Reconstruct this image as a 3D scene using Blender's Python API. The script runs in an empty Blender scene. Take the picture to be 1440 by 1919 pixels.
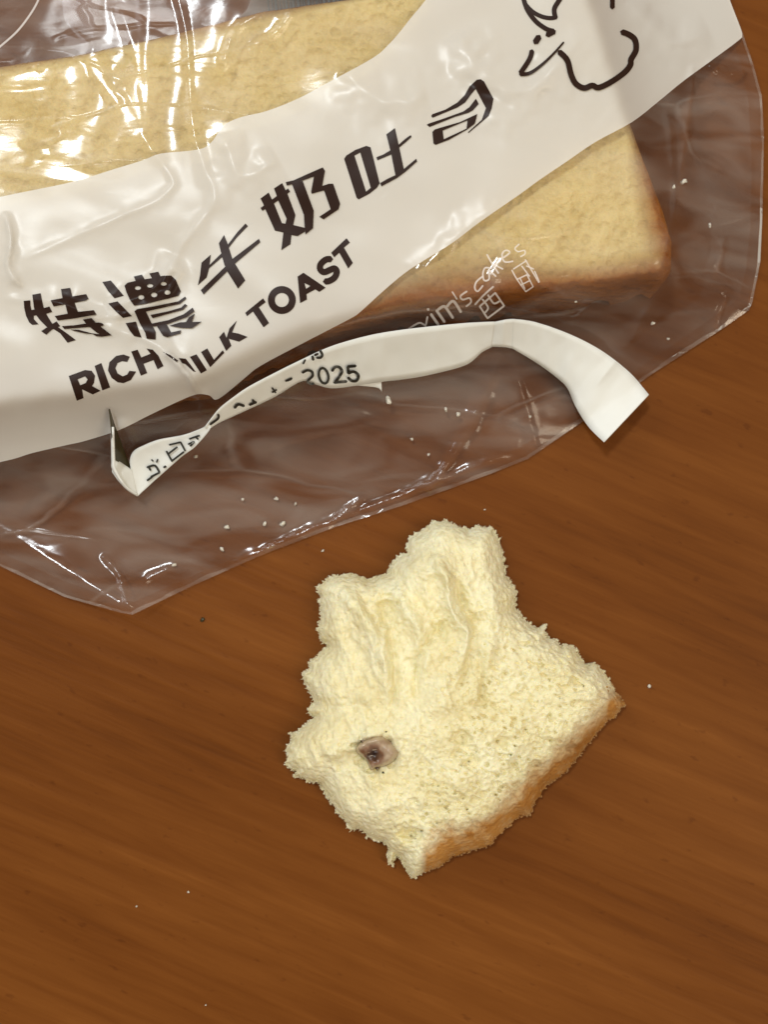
import bpy, math, random
import numpy as np
from mathutils.geometry import delaunay_2d_cdt
from mathutils import Vector

scene = bpy.context.scene
col = scene.collection
H = 2.6            # camera height; 1 unit = 10 cm, photograph frame = 14.4 x 19.2 cm on the table

# ---------------------------------------------------------------- camera
cam = bpy.data.cameras.new('camera')
co = bpy.data.objects.new('camera', cam); col.objects.link(co)
co.location = (0, 0, H)
cam.sensor_width = 36.0
cam.lens = 36.0 * H / 1.919
cam.clip_start = 0.05; cam.clip_end = 200
cam.dof.use_dof = True
cam.dof.focus_distance = H - 0.16
cam.dof.aperture_fstop = 2.0
scene.camera = co

# ---------------------------------------------------------------- world and lamps
w = bpy.data.worlds.new("World"); scene.world = w; w.use_nodes = True
wb = w.node_tree.nodes['Background']
wb.inputs[0].default_value = (1.0, 0.89, 0.73, 1); wb.inputs[1].default_value = 0.47

def area(name, loc, target, size, power, color, shape='RECTANGLE', sy=None):
    l = bpy.data.lights.new(name, 'AREA'); l.shape = shape
    l.size = size; l.size_y = sy or size; l.energy = power; l.color = color
    o = bpy.data.objects.new(name, l); col.objects.link(o)
    o.location = loc
    d = Vector(target) - Vector(loc)
    o.rotation_euler = d.to_track_quat('-Z', 'Y').to_euler() if abs(d.x) + abs(d.y) > .01 else (0, 0, 0)
    return o
area('window_light', (-9.0, 8.5, 9.0), (0, 0, 0), 6.0, 540, (0.93, 0.97, 1.0), sy=7.0)
area('ceiling_lamp', (-4.0, 7.1, 19.0), (-4.0, 7.1, 0), 1.7, 1700, (0.90, 0.97, 1.0), 'ELLIPSE', sy=3.8)
area('warm_fill', (7.5, -3.0, 12.0), (0, 0, 0), 5.0, 480, (1.0, 0.84, 0.62))  # added warm fill from the lower right, no known lamp there

scene.view_settings.view_transform = 'Standard'
scene.view_settings.look = 'None'
scene.view_settings.exposure = 0.12
scene.view_settings.gamma = 1.0
scene.render.engine = 'CYCLES'
scene.cycles.transparent_max_bounces = 24
scene.cycles.max_bounces = 10

random.seed(7); rng = np.random.default_rng(7)

# ---------------------------------------------------------------- coordinates and noise
def W(u, v, z):
    """photo-sized grid (1000 per unit) at height z -> world"""
    k = (1 - z / H) / 1000.0
    return (u - 720.0) * k, (959.5 - v) * k, z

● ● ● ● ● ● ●

→ **Exercise instructions**
Give the data above again in full and unchanged, skipping the pictures.

→ **Reply**
Reconstruct this image as a 3D scene using Blender's Python API. The script runs in an empty Blender scene. Take the picture to be 1440 by 1919 pixels.
import bpy, math, random
import numpy as np
from mathutils.geometry import delaunay_2d_cdt
from mathutils import Vector

scene = bpy.context.scene
col = scene.collection
H = 2.6            # camera height; 1 unit = 10 cm, photograph frame = 14.4 x 19.2 cm on the table

# ---------------------------------------------------------------- camera
cam = bpy.data.cameras.new('camera')
co = bpy.data.objects.new('camera', cam); col.objects.link(co)
co.location = (0, 0, H)
cam.sensor_width = 36.0
cam.lens = 36.0 * H / 1.919
cam.clip_start = 0.05; cam.clip_end = 200
cam.dof.use_dof = True
cam.dof.focus_distance = H - 0.16
cam.dof.aperture_fstop = 2.0
scene.camera = co

# ---------------------------------------------------------------- world and lamps
w = bpy.data.worlds.new("World"); scene.world = w; w.use_nodes = True
wb = w.node_tree.nodes['Background']
wb.inputs[0].default_value = (1.0, 0.89, 0.73, 1); wb.inputs[1].default_value = 0.47

def area(name, loc, target, size, power, color, shape='RECTANGLE', sy=None):
    l = bpy.data.lights.new(name, 'AREA'); l.shape = shape
    l.size = size; l.size_y = sy or size; l.energy = power; l.color = color
    o = bpy.data.objects.new(name, l); col.objects.link(o)
    o.location = loc
    d = Vector(target) - Vector(loc)
    o.rotation_euler = d.to_track_quat('-Z', 'Y').to_euler() if abs(d.x) + abs(d.y) > .01 else (0, 0, 0)
    return o
area('window_light', (-9.0, 8.5, 9.0), (0, 0, 0), 6.0, 540, (0.93, 0.97, 1.0), sy=7.0)
area('ceiling_lamp', (-4.0, 7.1, 19.0), (-4.0, 7.1, 0), 1.7, 1700, (0.90, 0.97, 1.0), 'ELLIPSE', sy=3.8)
area('warm_fill', (7.5, -3.0, 12.0), (0, 0, 0), 5.0, 480, (1.0, 0.84, 0.62))  # added warm fill from the lower right, no known lamp there

scene.view_settings.view_transform = 'Standard'
scene.view_settings.look = 'None'
scene.view_settings.exposure = 0.12
scene.view_settings.gamma = 1.0
scene.render.engine = 'CYCLES'
scene.cycles.transparent_max_bounces = 24
scene.cycles.max_bounces = 10

random.seed(7); rng = np.random.default_rng(7)

# ---------------------------------------------------------------- coordinates and noise
def W(u, v, z):
    """photo-sized grid (1000 per unit) at height z -> world"""
    k = (1 - z / H) / 1000.0
    return (u - 720.0) * k, (959.5 - v) * k, z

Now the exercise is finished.